One of the main components of the Paris Agreement is the goal to hold the increase in the average global temperature to well below 2 degrees Celsius above pre-industrial levels. The agreement takes that even further by adding that nations will pursue efforts to limit the temperature increase to 1.5 degrees Celsius above pre-industrial levels, which would significantly reduce the risks and impacts of climate change. The reason 2 degrees Celsius was chosen was because scientific conclusions indicated that an increase in atmospheric temperatures of any more than that would lock the planet into irreversible changes, such as rising sea levels, more devastating weather events, and widespread food and water shortages. To achieve the two-degree goal, countries were tasked with reaching global peaking of greenhouse gas emissions as soon as possible and to take rapid reductions after that. The agreement recognized that reaching peak levels will take longer for developing countries.
Another key component of the Paris Agreement was that it required countries to submit updated plans and report their progress. All countries were required to submit updated plans by 2020—and every five years thereafter—that would include stronger goals on tackling emissions. The deal also calls for a global stocktake, which requires countries to assess themselves to see how well they are doing in cutting their emissions compared to their national plans, beginning in 2023 and continuing every five years thereafter. In addition, the deal requires countries to monitor and report their levels of greenhouse gas emissions using the same global system.
In June 2017, US president Donald Trump formally announced that the United States intended to withdraw from the Paris Agreement, which he had criticized during his presidential campaign as detrimental to the US economy. Some international backlash followed the announcement, and within the United States, coalitions formed involving cities, states, and businesses dedicated to meeting the goals of the agreement. Upon his inauguration in January 2021, President Joe Biden reversed that decision when he signed an executive order that recommitted the United States to the Paris Agreement.
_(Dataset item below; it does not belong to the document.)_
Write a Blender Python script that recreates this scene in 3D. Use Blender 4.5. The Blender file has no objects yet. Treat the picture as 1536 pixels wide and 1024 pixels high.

By the 2020s, world leaders were not the only ones taking stances against climate change. Young people in several nations filed lawsuits against national governments for what they claimed was a global inaction on fighting global emissions. In 2023, six Portuguese residents between the ages of eleven and twenty-four sued the twenty-seven European Union nations, plus the United Kingdom, Switzerland, Norway, Russia and Turkey, claiming those nations had not done their part to protect their citizens from climate change. In the United States, a group of young people successfully sued the state of Montana, forcing lawmakers to consider climate change when approving or renewing fossil fuel projects.